I have the same situation with my dd when she returns home to me. But it is only if the sm is there. She looks really shifty and unsure what to do with herself, so whilst she hugs her sm, she is otoh 'cold' towards me. She is 8 but this has been happening for years.
I am OK with it now because I think she is confused and finds it hard to know which role to take on when we are both present. The main thing for me is that when we get inside she is back to her normal self and hugs me loads 
WRT to mummy thing. I do think this is really not on, and blame your ex dh for this the most. My dc call their sm by her name and their sd (my dh) by his name. None of us would have it any other way. She is not her mummy. She has one of those - me. Likewise, she also has a father who is present in her life a lot, sd does not need to be 'daddy'.
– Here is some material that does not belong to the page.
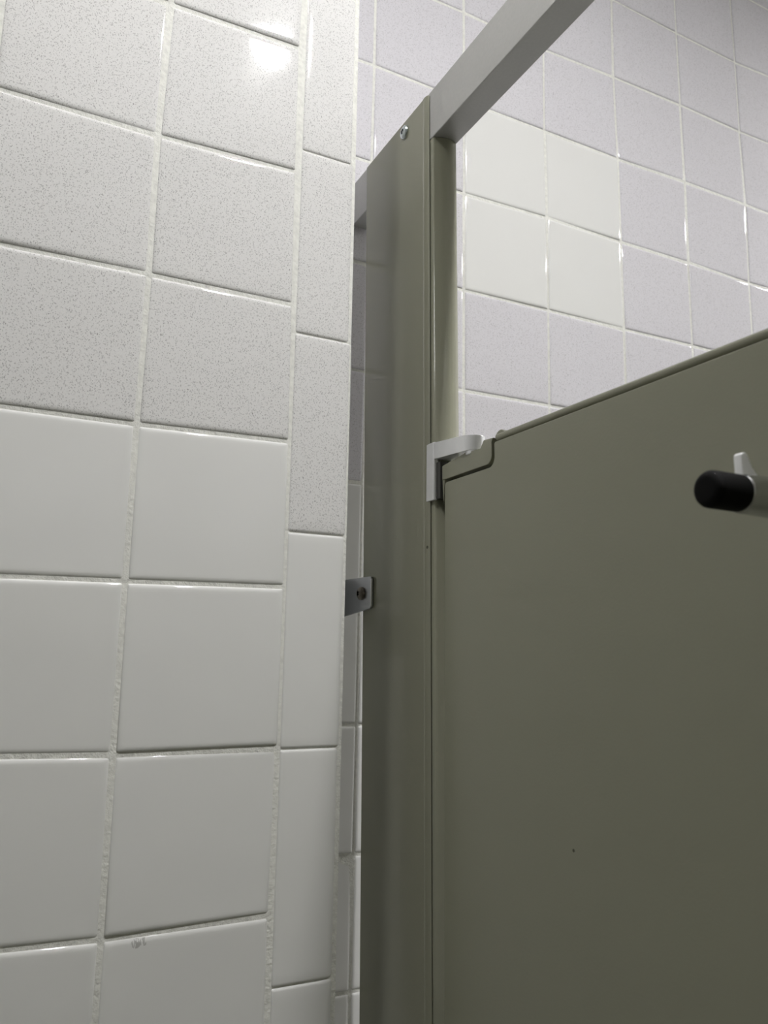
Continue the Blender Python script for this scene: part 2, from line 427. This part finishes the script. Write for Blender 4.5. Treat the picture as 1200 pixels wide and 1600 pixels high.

It is all very well to say well at least she likes her, is happy with her and that is the best thing for her, so therefore it is OK. But these things can all take place without her being referred to as mummy. It would seem, because of the smirk thing, your ex is revelling in her doing this because it makes you uncomfortable. That, along with the grandma, brother, aunty thing would make me really cross with him tbh.
I'm sorry, but I would really try not to let this happen. I would gently encourage your dd to call her sm by her name and every time she says mummy about her, just remind her.
Bloody tough, but you sound like you are doing everything you can in a kind and loving way.
I second everything chelen said too.